● REQUIREMENTS:
Every entry that follows needs to be repeated exactly.

* start RECORDED INFORMATION *

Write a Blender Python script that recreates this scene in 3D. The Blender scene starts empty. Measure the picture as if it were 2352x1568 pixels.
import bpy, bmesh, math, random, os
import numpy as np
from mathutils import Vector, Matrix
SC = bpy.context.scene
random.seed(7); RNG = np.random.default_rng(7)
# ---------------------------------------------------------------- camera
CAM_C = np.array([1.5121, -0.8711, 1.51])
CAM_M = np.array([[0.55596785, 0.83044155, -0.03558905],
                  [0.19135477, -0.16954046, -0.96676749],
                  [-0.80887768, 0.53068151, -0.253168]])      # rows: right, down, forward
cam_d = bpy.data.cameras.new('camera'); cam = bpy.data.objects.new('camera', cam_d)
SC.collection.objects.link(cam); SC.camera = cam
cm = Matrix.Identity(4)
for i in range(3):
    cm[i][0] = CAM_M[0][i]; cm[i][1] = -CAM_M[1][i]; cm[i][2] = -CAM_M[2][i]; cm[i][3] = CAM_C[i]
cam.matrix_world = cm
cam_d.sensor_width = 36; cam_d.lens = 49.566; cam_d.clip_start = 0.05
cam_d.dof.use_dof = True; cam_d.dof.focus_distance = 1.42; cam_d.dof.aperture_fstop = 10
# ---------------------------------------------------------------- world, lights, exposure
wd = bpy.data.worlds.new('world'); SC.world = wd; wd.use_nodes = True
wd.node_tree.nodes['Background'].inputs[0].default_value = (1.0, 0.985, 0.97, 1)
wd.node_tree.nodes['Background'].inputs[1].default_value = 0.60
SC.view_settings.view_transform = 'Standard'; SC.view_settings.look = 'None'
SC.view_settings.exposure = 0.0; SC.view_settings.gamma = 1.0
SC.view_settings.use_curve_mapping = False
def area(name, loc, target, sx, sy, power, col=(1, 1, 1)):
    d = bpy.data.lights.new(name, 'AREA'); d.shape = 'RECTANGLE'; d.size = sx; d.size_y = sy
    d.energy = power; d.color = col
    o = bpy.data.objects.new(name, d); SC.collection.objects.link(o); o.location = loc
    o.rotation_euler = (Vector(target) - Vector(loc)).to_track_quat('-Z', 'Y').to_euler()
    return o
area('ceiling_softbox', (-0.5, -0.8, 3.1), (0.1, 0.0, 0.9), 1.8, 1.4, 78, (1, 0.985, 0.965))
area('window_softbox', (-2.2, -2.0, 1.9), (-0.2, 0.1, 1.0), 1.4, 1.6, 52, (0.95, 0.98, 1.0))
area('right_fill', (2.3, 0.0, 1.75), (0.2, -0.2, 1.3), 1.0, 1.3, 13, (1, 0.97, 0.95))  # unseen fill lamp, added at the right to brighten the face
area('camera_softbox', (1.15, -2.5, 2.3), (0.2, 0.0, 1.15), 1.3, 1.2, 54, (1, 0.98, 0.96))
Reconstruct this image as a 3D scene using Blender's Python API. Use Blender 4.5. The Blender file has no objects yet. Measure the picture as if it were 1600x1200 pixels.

* end RECORDED INFORMATION *

● CORRECT RESULT:
Write a Blender Python script that recreates this scene in 3D. The Blender scene starts empty. Measure the picture as if it were 2352x1568 pixels.
import bpy, bmesh, math, random, os
import numpy as np
from mathutils import Vector, Matrix
SC = bpy.context.scene
random.seed(7); RNG = np.random.default_rng(7)
# ---------------------------------------------------------------- camera
CAM_C = np.array([1.5121, -0.8711, 1.51])
CAM_M = np.array([[0.55596785, 0.83044155, -0.03558905],
                  [0.19135477, -0.16954046, -0.96676749],
                  [-0.80887768, 0.53068151, -0.253168]])      # rows: right, down, forward
cam_d = bpy.data.cameras.new('camera'); cam = bpy.data.objects.new('camera', cam_d)
SC.collection.objects.link(cam); SC.camera = cam
cm = Matrix.Identity(4)
for i in range(3):
    cm[i][0] = CAM_M[0][i]; cm[i][1] = -CAM_M[1][i]; cm[i][2] = -CAM_M[2][i]; cm[i][3] = CAM_C[i]
cam.matrix_world = cm
cam_d.sensor_width = 36; cam_d.lens = 49.566; cam_d.clip_start = 0.05
cam_d.dof.use_dof = True; cam_d.dof.focus_distance = 1.42; cam_d.dof.aperture_fstop = 10
# ---------------------------------------------------------------- world, lights, exposure
wd = bpy.data.worlds.new('world'); SC.world = wd; wd.use_nodes = True
wd.node_tree.nodes['Background'].inputs[0].default_value = (1.0, 0.985, 0.97, 1)
wd.node_tree.nodes['Background'].inputs[1].default_value = 0.60
SC.view_settings.view_transform = 'Standard'; SC.view_settings.look = 'None'
SC.view_settings.exposure = 0.0; SC.view_settings.gamma = 1.0
SC.view_settings.use_curve_mapping = False
def area(name, loc, target, sx, sy, power, col=(1, 1, 1)):
    d = bpy.data.lights.new(name, 'AREA'); d.shape = 'RECTANGLE'; d.size = sx; d.size_y = sy
    d.energy = power; d.color = col
    o = bpy.data.objects.new(name, d); SC.collection.objects.link(o); o.location = loc
    o.rotation_euler = (Vector(target) - Vector(loc)).to_track_quat('-Z', 'Y').to_euler()
    return o
area('ceiling_softbox', (-0.5, -0.8, 3.1), (0.1, 0.0, 0.9), 1.8, 1.4, 78, (1, 0.985, 0.965))
area('window_softbox', (-2.2, -2.0, 1.9), (-0.2, 0.1, 1.0), 1.4, 1.6, 52, (0.95, 0.98, 1.0))
area('right_fill', (2.3, 0.0, 1.75), (0.2, -0.2, 1.3), 1.0, 1.3, 13, (1, 0.97, 0.95))  # unseen fill lamp, added at the right to brighten the face
area('camera_softbox', (1.15, -2.5, 2.3), (0.2, 0.0, 1.15), 1.3, 1.2, 54, (1, 0.98, 0.96))
Reconstruct this image as a 3D scene using Blender's Python API. Use Blender 4.5. The Blender file has no objects yet. Measure the picture as if it were 1600x1200 pixels.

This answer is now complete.